Rav Avigdor Nebenzahl (Sichot, Vayigash) explains that the mere memory of someone else's action is not the basis of the prohibition. In fact, there are many mitzvot which require us to remember something, but there too the focus is not upon the physical memory, but the willingness to act based on that memory. Recalling another’s misdeed is not prohibited; it is the willingness to "remember" the act when the other asks for help that is forbidden.

 

Based on the above, we may say that the natural emotional memory and grudge that one holds is allowed; it is the cultivation of these feelings as a reason to treat the other differently or to remind the other of the misdeed in a time of need that is in fact prohibited.

 

The Relationship between Nekima and Netira

 

The Rambam indicates that netira is prohibited for fear it might lead to nekima. The Yad Ha-ketana, however, disagrees and views netira as an independent prohibition: netira is prohibited because the bearer essentially declares that insignificant prior bad acts will forever separate these two individuals, engendering constant feelings of hatred within society.

 

The Yad Ha-ketana even states that keeping the grudge in one’s heart is actually more severe than expressing it with words. The prohibition is violated even in silence, whenever one fails to forget the act another has done. However, by doing so without voicing one's feelings, one also violates "Do not hate your brother in your heart,” which refers to unexpressed enmity. By the same token, because it is the inner feeling of hatred that is forbidden, one violates the prohibition immediately when feeling the grudge, even if one is never asked to lend in return. Secondly, because the subject of the prohibition is the hatred and not the speech, one who rebukes another who has refused to lend while lending an item will not violate any commandment; on the contrary, the lender fulfills the mitzva of tokhacha.

 

Above, we cited the view of Rav Avraham Yitzchak Ha-Kohen Kook that bearing a grudge in one's heart is not a violation of the prohibition. However, Rav Kook adds that even though the natural feeling of being upset is not forbidden, this does not mean that the focus of the prohibition is taking revenge or making snide comparisons.

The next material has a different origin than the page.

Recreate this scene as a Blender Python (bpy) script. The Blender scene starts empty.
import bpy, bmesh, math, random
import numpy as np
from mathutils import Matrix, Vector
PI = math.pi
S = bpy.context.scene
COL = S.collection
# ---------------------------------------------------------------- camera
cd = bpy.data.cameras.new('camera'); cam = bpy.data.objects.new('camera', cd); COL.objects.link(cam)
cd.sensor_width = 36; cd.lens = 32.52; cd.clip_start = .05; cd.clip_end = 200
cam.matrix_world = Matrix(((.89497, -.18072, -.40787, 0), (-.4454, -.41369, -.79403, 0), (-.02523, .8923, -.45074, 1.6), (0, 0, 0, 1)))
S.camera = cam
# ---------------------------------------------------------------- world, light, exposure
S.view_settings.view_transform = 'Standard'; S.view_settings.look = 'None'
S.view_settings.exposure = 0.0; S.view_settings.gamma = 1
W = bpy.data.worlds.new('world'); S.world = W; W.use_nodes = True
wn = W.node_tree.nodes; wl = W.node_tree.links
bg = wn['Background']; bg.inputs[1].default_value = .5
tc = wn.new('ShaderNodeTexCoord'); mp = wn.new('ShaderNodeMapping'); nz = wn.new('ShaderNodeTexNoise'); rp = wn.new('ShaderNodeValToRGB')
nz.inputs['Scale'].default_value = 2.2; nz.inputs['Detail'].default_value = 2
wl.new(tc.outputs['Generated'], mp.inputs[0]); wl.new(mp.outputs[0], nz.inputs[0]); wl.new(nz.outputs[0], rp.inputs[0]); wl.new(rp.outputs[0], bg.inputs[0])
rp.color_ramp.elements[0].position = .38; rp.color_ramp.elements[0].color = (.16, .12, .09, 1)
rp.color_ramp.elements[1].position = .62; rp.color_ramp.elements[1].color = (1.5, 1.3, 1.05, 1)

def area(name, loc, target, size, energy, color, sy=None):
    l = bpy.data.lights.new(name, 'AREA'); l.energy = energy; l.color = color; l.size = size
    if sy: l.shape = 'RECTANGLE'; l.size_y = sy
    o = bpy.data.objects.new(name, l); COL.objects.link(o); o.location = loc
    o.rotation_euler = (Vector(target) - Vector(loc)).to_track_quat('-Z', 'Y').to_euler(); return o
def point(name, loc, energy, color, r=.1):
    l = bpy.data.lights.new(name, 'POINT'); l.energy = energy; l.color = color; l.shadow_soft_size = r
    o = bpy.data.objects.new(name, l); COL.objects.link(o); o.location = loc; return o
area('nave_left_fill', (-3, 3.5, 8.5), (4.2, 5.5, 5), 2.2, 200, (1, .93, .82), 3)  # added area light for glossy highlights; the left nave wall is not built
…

In fact, these actions are prohibited because they will actually lead to a corrupted mindset where one continues to harbor negative feelings and bear grudges. Interestingly, Rav Kook understands that the primary prohibition is actually a negative mindset, which seems to be more closely aligned with netira. This question is also related to the abovementioned question: is netira an attitudinal prohibition, independent of taking revenge; or is it a precursor to revenge, contained in every act of vengeance?

 

We may even distinguish between the prohibition of revenge and that of bearing a grudge based on the question cited above: is action necessary? We may understand, following the view of Rav Kook, that the natural feeling of bearing a grudge is not prohibited; the injunction is only violated when the feeling is expressed through speech. On the other hand, the feeling of revenge, the intention to act, is sufficient to violate the prohibition of nekima.

 

Self-Control

 

It seems much easier to understand how one can succeed in overcoming feelings of nekima; one may merely feel anger while having the resolve not to act upon it. Netira, however, is independent of physical action; indeed, according to most sources, one violates the prohibition even by harboring the grudge inside. How may one succeed in not only forgiving, but forgetting as well? As we saw above, the Rambam advises (Hilkhot De'ot 7:8):

 

One should eradicate the thing from his heart and not bear a grudge. For as long as one nurses a grievance and keeps it in mind, one may come to take vengeance. Therefore, the Torah emphatically warns us not to bear a grudge, so that the impression of the wrong shall be obliterated and no longer remembered.

 

The Rambam informs us what must be done, but how may one succeed in removing the temptation to act in this manner?

 

The Yerushalmi (Nedarim 9:4) explains that the means of overcoming one's natural inclination to take revenge or bear a grudge requires a new outlook on the Jewish people as a whole.

 

It is written, “You shall not take vengeance or bear a grudge against your countrymen” — how is this to be done? If a man was cutting meat and the knife entered his hand, would the injured hand retaliate by cutting the other hand?

 

One who follows this approach and views the Jewish people as a whole knows that any act of revenge is essentially hurting oneself as well. (This seems to dovetail with the comment of the Or Ha-chayim quoted above.)

 

This explanation might actually be insinuated in the verse. Rav Hirsch points to the unusual term “your countrymen,” literally: children of your people. Rav Hirsch explains:

 

To strengthen this command, Scripture reminds the offended party of the offender's identity: the offender is one of the children of his people… The fact that the offender is from his people should suffice to remove from one’s heart any vengeful feelings. After all, “your people” is God's people. It is to this national community that God refers when He says, “I will take you for me as a people” (Shemot 6:14). At that time, He transformed Israel into His people. And from then onward, His dominion has been revealed in His community through the relationship between its members. They are the ones who are to magnify God's glory and establish His throne on earth. God has dominion over our land, our possessions and our legal claims. Hence, He commands us regarding the sabbatical year and the prohibition of taking interest… By fulfilling these commandments, we submit to Him in helping one another. God wishes also to have dominion over our feelings. Hence, He has forbidden us to take vengeance or bear grudges. We are obligated to offer the most difficult sacrifice of submission: we must subordinate our feelings to God's Will and remove from our hearts any feelings of revenge and resentment.

 

Indeed, forgetting another's negative behavior is difficult and can be likened to a sacrifice. However, the cathartic feeling that accompanies doing so paves the way for a unified Jewish people and a society where people can easily forget each other's mistakes and focus on the good that binds us.